Özden Örnek'in "Darbe Günlükleri"ni yayınlayan Nokta Dergisi'nin bu haber nedeniyle mahkemelik olan (eski) genel yayın yönetmeni ve SABAH okuru Alper Görmüş, bu haberin veriliş tarzını "bir fantezi örneği" olarak niteliyor.
"Haber çok önemli, gazete çok etkili, üstelik mesele beni doğrudan doğruya ilgilendiriyor" diye yazan Görmüş, şu tespiti yapıyor:
"Haberin son cümlelerinde yer alan, iki darbe planının Eruygur tarafından hazırlandığı ve dönemin kuvvet komutanlarına gönderildiği bilgisi birkaç gazetede daha haberleştirilmiş. Fakat bu bilgiden "Darbe Günlükleri'ni Eruygur mu yazdı?" başlığını çıkaran gazete yok; Sabah hariç."
Ve devam ediyor:
"Haberde başlığı en fazla destekleyen bilgi, 'Sarıkız' ve 'Ayışığı' darbe planlarının Eruygur tarafından hazırlanıp kuvvet komutanlarına sunulması bilgisi değil mi? Diyelim ki öyle olmuş, peki buradan 'Günlükleri Eruygur'un yazdığı' sonucu nasıl çıkar? Acaba Sabah'taki meslektaşlarım 'planlar'ın başka, 'Günlükler'in başka şey olduğunu bilmiyorlar mı?" "Sabah'çılar...haberin asıl önemli kısmını böylece atlayıveriyorlar. O kısım, elbette ki, Eruygur'un dönemin asıl darbeci komutanı olduğunun ve öbür kuvvet komutanlarının (bir dönem birlikte hareket ettikleri) Eruygur'a daha sonra karşı çıktıkları bilgisinin Mustafa Balbay'ın tuttuğu günlükle de sabit oluşudur."

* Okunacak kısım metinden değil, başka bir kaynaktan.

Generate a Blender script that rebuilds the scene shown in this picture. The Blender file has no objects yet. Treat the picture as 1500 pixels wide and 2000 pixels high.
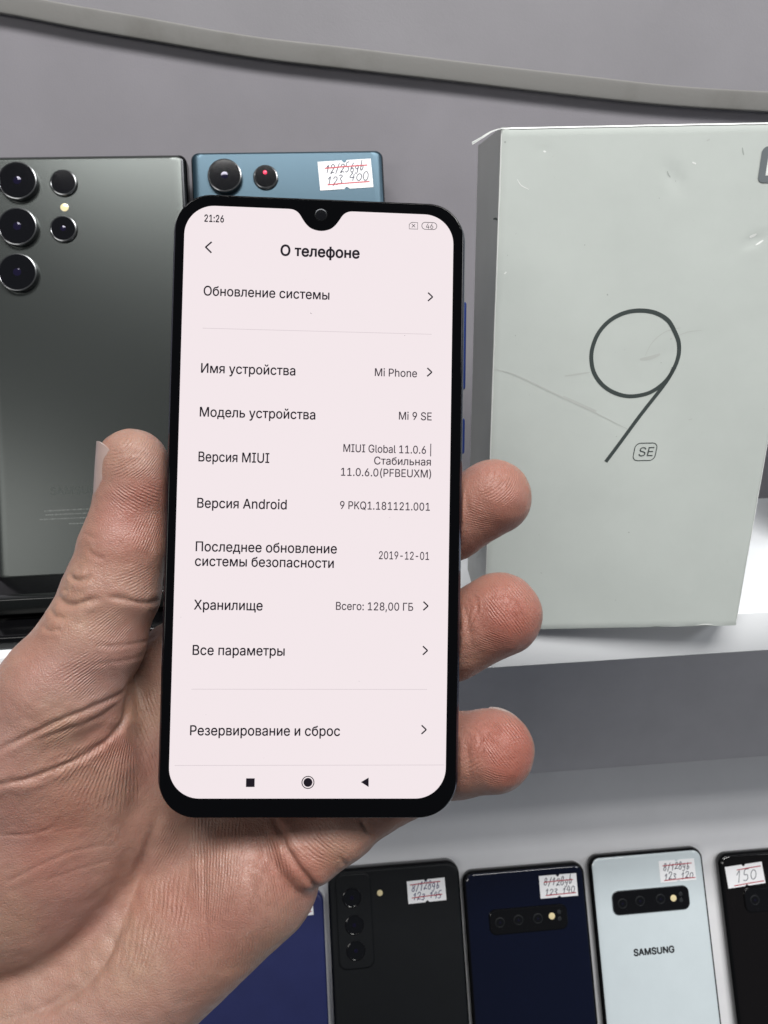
import bpy, bmesh, math, random
import numpy as np
from mathutils import Matrix, Vector
from mathutils.geometry import delaunay_2d_cdt

random.seed(7)
rng = np.random.default_rng(7)
SC = bpy.context.scene
COL = SC.collection

# ------------------------------------------------------------------ camera
F, CX, CY = 1450.0, 750.0, 1000.0          # focal length and centre for a 1500 x 2000 frame
_x = np.array([.996, -.048, .073]); _x /= np.linalg.norm(_x)
_d = np.array([.0245, .932, .362]); _d -= _x * (_d @ _x); _d /= np.linalg.norm(_d)
R = np.stack([_x, np.cross(-_d, _x), -_d])  # camera axes (right, down, forward) -> world
EYE = np.array([0, 0, 1.5])
S = 0.001                                   # millimetres -> metres

def to_world(c):                            # camera-frame mm -> world m
    return np.asarray(c, float) @ R.T * S + EYE
def wmm(p):                                 # world mm measured from the eye -> world m
    return Vector([p[0] * S, p[1] * S, p[2] * S + 1.5])
def ray(u, v):
    return R @ np.array([(u - CX) / F, (v - CY) / F, 1.0])
def on_plane(u, v, p0, n):                  # sight line meets a plane (mm from the eye)
    r = ray(u, v); return r * ((n @ p0) / (n @ r))

cam = bpy.data.cameras.new('camera'); cam_o = bpy.data.objects.new('camera', cam); COL.objects.link(cam_o)
cam.sensor_fit = 'VERTICAL'; cam.sensor_height = 36.0; cam.sensor_width = 27.0
cam.lens = F / 2000 * 36.0
cam.clip_start = 0.01; cam.clip_end = 20
m = Matrix([list(R[:, 0]) + [0], list(-R[:, 1]) + [0], list(-R[:, 2]) + [0], [0, 0, 0, 1]]).transposed()
cam_o.matrix_world = Matrix.Translation(EYE) @ m
cam.dof.use_dof = True; cam.dof.focus_distance = 0.185; cam.dof.aperture_fstop = 46
SC.camera = cam_o

# ------------------------------------------------------------------ world, lamps, exposure
wd = bpy.data.worlds.new('World'); SC.world = wd; wd.use_nodes = True
bg = wd.node_tree.nodes['Background']; bg.inputs[0].default_value = (.80, .88, 1.0, 1); bg.inputs[1].default_value = 0.075

def area(name, loc, target, sx, sy, watts, color):
    L = bpy.data.lights.new(name, 'AREA'); L.shape = 'RECTANGLE'; L.size = sx; L.size_y = sy
    L.energy = watts; L.color = color
    o = bpy.data.objects.new(name, L); COL.objects.link(o)
    o.location = loc
    o.rotation_euler = (Vector(target) - Vector(loc)).to_track_quat('-Z', 'Y').to_euler()
    return o
for _y, _w in ((-0.58, 4.5), (-0.47, 6.6), (-0.38, 6.6), (-0.31, 6.6), (-0.25, 6.6)):
    area('ceiling_lamp', (0.10, _y, 2.60), (0.10, 0.28, 1.35), 1.3, 0.05, _w, (1.0, .985, .96))
area('side_light', (1.25, -0.32, 2.25), (0.05, 0.28, 1.40), 0.6, 0.35, 6.0, (.95, .975, 1.0))
area('side_light', (-0.95, -1.15, 1.98), (0.1, 0.30, 1.30), 0.7, 0.4, 4.5, (1.0, .97, .93))  # unseen fill light, added to brighten the wall below the shelf

SC.view_settings.view_transform = 'Standard'; SC.view_settings.look = 'None'
SC.view_settings.exposure = 0.0; SC.view_settings.gamma = 1.0; SC.view_settings.use_curve_mapping = False
SC.render.engine = 'CYCLES'
SC.cycles.use_denoising = True
SC.cycles.max_bounces = 8
SC.cycles.sample_clamp_indirect = 4

# ------------------------------------------------------------------ materials
def srgb(r, g, b):
    f = lambda c: (c / 255 / 12.92) if c / 255 <= .04045 else ((c / 255 + .055) / 1.055) ** 2.4
    return (f(r), f(g), f(b))

def mat(name, color, rough=.5, metal=0., var=0., vscale=60., bump=0., bscale=400., coat=0., spec=.5, rvar=0., emit=None, estr=1., color2=None, mask_lo=.45, mask_hi=.7):
    m = bpy.data.materials.new(name); m.use_nodes = True
    nt = m.node_tree; N, Lk = nt.nodes, nt.links
    b = N['Principled BSDF']
    b.inputs['Base Color'].default_value = (*color, 1); b.inputs['Roughness'].default_value = rough
    b.inputs['Metallic'].default_value = metal; b.inputs['Specular IOR Level'].default_value = spec
    b.inputs['Coat Weight'].default_value = coat; b.inputs['Coat Roughness'].default_value = .06
    tc = N.new('ShaderNodeTexCoord')
    if var or color2:
        nz = N.new('ShaderNodeTexNoise'); nz.inputs['Scale'].default_value = vscale; nz.inputs['Detail'].default_value = 6; nz.inputs['Roughness'].default_value = .6
        Lk.new(tc.outputs['Object'], nz.inputs['Vector'])
        cr = N.new('ShaderNodeValToRGB')
        if color2:
            cr.color_ramp.elements[0].position = mask_lo; cr.color_ramp.elements[1].position = mask_hi
            cr.color_ramp.elements[0].color = (*color, 1); cr.color_ramp.elements[1].color = (*color2, 1)
        else:
            cr.color_ramp.elements[0].position = .3; cr.color_ramp.elements[1].position = .7
            cr.color_ramp.elements[0].color = (*[c * (1 - var) for c in color], 1)
            cr.color_ramp.elements[1].color = (*[min(1, c * (1 + var)) for c in color], 1)
        Lk.new(nz.outputs[0], cr.inputs[0]); Lk.new(cr.outputs[0], b.inputs['Base Color'])
    if rvar:
        n2 = N.new('ShaderNodeTexNoise'); n2.inputs['Scale'].default_value = vscale * 1.7; n2.inputs['Detail'].default_value = 5
        Lk.new(tc.outputs['Object'], n2.inputs['Vector'])
        mr = N.new('ShaderNodeMapRange'); mr.inputs[1].default_value = .3; mr.inputs[2].default_value = .7
        mr.inputs[3].default_value = max(0, rough - rvar); mr.inputs[4].default_value = rough + rvar
        Lk.new(n2.outputs[0], mr.inputs[0]); Lk.new(mr.outputs[0], b.inputs['Roughness'])
    if bump:
        n3 = N.new('ShaderNodeTexNoise'); n3.inputs['Scale'].default_value = bscale; n3.inputs['Detail'].default_value = 4
        Lk.new(tc.outputs['Object'], n3.inputs['Vector'])
        bp = N.new('ShaderNodeBump'); bp.inputs['Strength'].default_value = bump; bp.inputs['Distance'].default_value = .0004
        Lk.new(n3.outputs[0], bp.inputs['Height']); Lk.new(bp.outputs[0], b.inputs['Normal'])
    if emit:
        b.inputs['Emission Color'].default_value = (*emit, 1); b.inputs['Emission Strength'].default_value = estr
    return m

M = {}
M['wall'] = mat('grey_wall_laminate', (.225, .216, .237), .55, var=.05, vscale=30, bump=.15, bscale=1500)
M['wall_low'] = mat('grey_lower_laminate', (.80, .79, .83), .55, var=.04, vscale=30, bump=.15, bscale=1500)
M['panel'] = mat('grey_upper_panel', (.235, .228, .245), .5, var=.05, vscale=25, bump=.12, bscale=1500)
M['trim'] = mat('dingy_edge_trim', (.165, .162, .155), .6, vscale=38, color2=(.12, .116, .106), mask_lo=.5, mask_hi=.8, bump=.1, bscale=900)
M['shelf'] = mat('white_laminate', (.80, .83, .86), .35, var=.02, vscale=40)
M['ramp'] = mat('white_display_ramp', (.78, .785, .81), .4, var=.04, vscale=20)
M['shelf_line'] = mat('shelf_edge_band', (.86, .88, .90), .3)
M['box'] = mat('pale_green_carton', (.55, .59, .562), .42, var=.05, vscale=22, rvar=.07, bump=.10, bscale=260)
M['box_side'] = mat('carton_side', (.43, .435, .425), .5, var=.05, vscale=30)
M['box_ink'] = mat('dark_grey_print', (.055, .068, .066), .4)
M['box_logo'] = mat('grey_logo_print', (.16, .18, .19), .4)
M['box_scuff'] = mat('carton_scuff', (.36, .39, .37), .6)
M['box_smear'] = mat('carton_smear', (.49, .515, .49), .6)
M['box_white'] = mat('torn_white_paper', (.80, .82, .80), .6)
M['black_glass'] = mat('black_front_glass', (.0012, .0012, .0016), .05, spec=.35)
M['frame_navy'] = mat('navy_metal_frame', (.045, .05, .085), .13, metal=.9)
M['button_blue'] = mat('blue_metal_button', (.02, .045, .22), .28, metal=.7)
M['lens'] = mat('black_lens_glass', (.003, .003, .004), .04, coat=1)
M['lens_ring'] = mat('dark_lens_ring', (.16, .165, .17), .2, metal=.9)
M['lens_core'] = mat('violet_lens_coating', (.012, .010, .03), .06, metal=.3)
M['steel'] = mat('bright_steel', (.5, .52, .52), .22, metal=1)
M['grey_back'] = mat('grey_green_frosted_glass', (.052, .058, .056), .27, metal=.7, var=.015, vscale=40)
M['teal_back'] = mat('teal_blue_frosted_glass', (.024, .050, .070), .30, metal=.6, var=.03, vscale=40)
M['dark_frame'] = mat('dark_polished_frame', (.02, .021, .023), .16, metal=.9)
M['black_frame'] = mat('black_polished_frame', (.008, .008, .009), .14, metal=.5)
M['matte_black'] = mat('matte_black_back', (.004, .005, .0065), .6, spec=.3, var=.1, vscale=50)
M['navy_back'] = mat('navy_glossy_back', (.0025, .0042, .016), .10, coat=.6)
M['blue_back'] = mat('dark_blue_back', (.020, .026, .105), .42, var=.08, vscale=60)
M['blue_frame'] = mat('blue_frame', (.05, .06, .22), .3, metal=.5)
M['white_back'] = mat('white_pearl_back', (.60, .67, .70), .14, coat=.6, var=.02)
M['ink_black'] = mat('black_lettering', (.012, .013, .015), .3)
M['brown_black'] = mat('brown_black_glossy_back', (.004, .003, .003), .09, coat=.8)
M['island'] = mat('black_camera_island', (.005, .005, .006), .12)
M['sticker'] = mat('white_sticker_paper', (.86, .86, .88), .6)
M['pen'] = mat('blue_black_pen', (.02, .022, .05), .5)
M['pen_blue'] = mat('blue_pen', (.025, .03, .13), .5)
M['pen_red'] = mat('red_pen', (.42, .03, .05), .5)
M['flash'] = mat('yellowish_flash_lens', (.80, .68, .40), .15, coat=1)
M['laser_red'] = mat('red_sensor_spot', (.6, .02, .06), .2, emit=(1, .05, .12), estr=.8)
M['faint'] = mat('faint_grey_print', (.13, .14, .135), .3, metal=.6)
M['faint_dark'] = mat('faint_dark_print', (.052, .06, .057), .3, metal=.7)
M['stand'] = mat('black_acrylic', (.003, .003, .0035), .16, spec=.3)
M['clear'] = mat('smoky_acrylic_lip', (.008, .009, .009), .12, spec=.4)
M['nail'] = mat('fingernail', (.36, .265, .24), .28, coat=.35, var=.05, vscale=200)
M['nail_rim'] = mat('fingernail_rim', (.66, .58, .52), .35)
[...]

Görmüş, SABAH dahil bazı gazetelerde yer alan haberde "Sarıkız ve Ayışığı darbe planlarının Eruygur tarafından hazırlanıp kuvvet komutanlarına gönderildiği" ifadesinde ise "dezenformasyon" buluyor:
"Haberlere göre, kuvvet komutanları kendilerine gelen bu planları reddediyorlar ve böylece planlar suya düşüyor. Bu haliyle bu bilgi bize, dönemin kuvvet komutanlarının pişirilen çorbada hiç tuzlarının olmadığını söylemiş oluyor ki, meslektaşlarımız bu noktada kötü bir dezenformasyona da maruz kalmış olabilirler. Fakat bence bir dezenformasyondan çok, gazetecilerin, haber kaynağının kendilerine ilettiği enformasyonu doğru biçimde algılayamaması gibi bir problemle karşı karşıyayız.
Haber kaynağı, Mustafa Balbay'ın notlarından, bütün kuvvet komutanlarının katıldığı her iki darbe girişiminde asıl rolü Şenuygur'un oynadığı sonucunun çıktığını söylemiş, fakat meslektaşlarımız bunu haberlerde aktardıkları gibi algılamış olabilirler. Çünkü Günlükler'den biliyoruz ki, 'Sarıkız'ın ayrıntılı bir planı yok zaten... Ve 'Ayışığı', ortaklık bozulduktan sonra Eruygur'un tek başına hazırladığı planın adıdır."
Görmüş'ün ilk eleştirisiyle ilgili söylenecek tek şey, haklı olduğu. Yanıltıcı bir başlık. (Tabii, 'Darbe planlarını Eruygur yaptı" başlığı da hayli bayat olurdu).
İkinci noktada da Görmüş'e hak veriyorum. Muhabirle konuştum. Kaynağının memur olması ve aralarındaki güven ilişkisi nedeniyle gizliliğinde ısrarlı olduğu kadar, Balbay'ın günlüğüyle ilgili bilgilerin doğruluğuna da inanıyor.
Başlığı atmadığı için hata onda değil (yazı işlerinde), ama bu karmaşık ve hassas davada ince detayları ('Ayışığı' ve 'Sarıkız' farkları gibi) bilmek, bilene danışmak, haberin sonlarındaki bilgi kargaşasını önlemeye yeterdi. Unutmayalım ki, "bilgi"nin ilk denetlendiği yer, gazetecinin mantığı, bilgi dağarcığı, kıvraklığı ve hafızasıdır.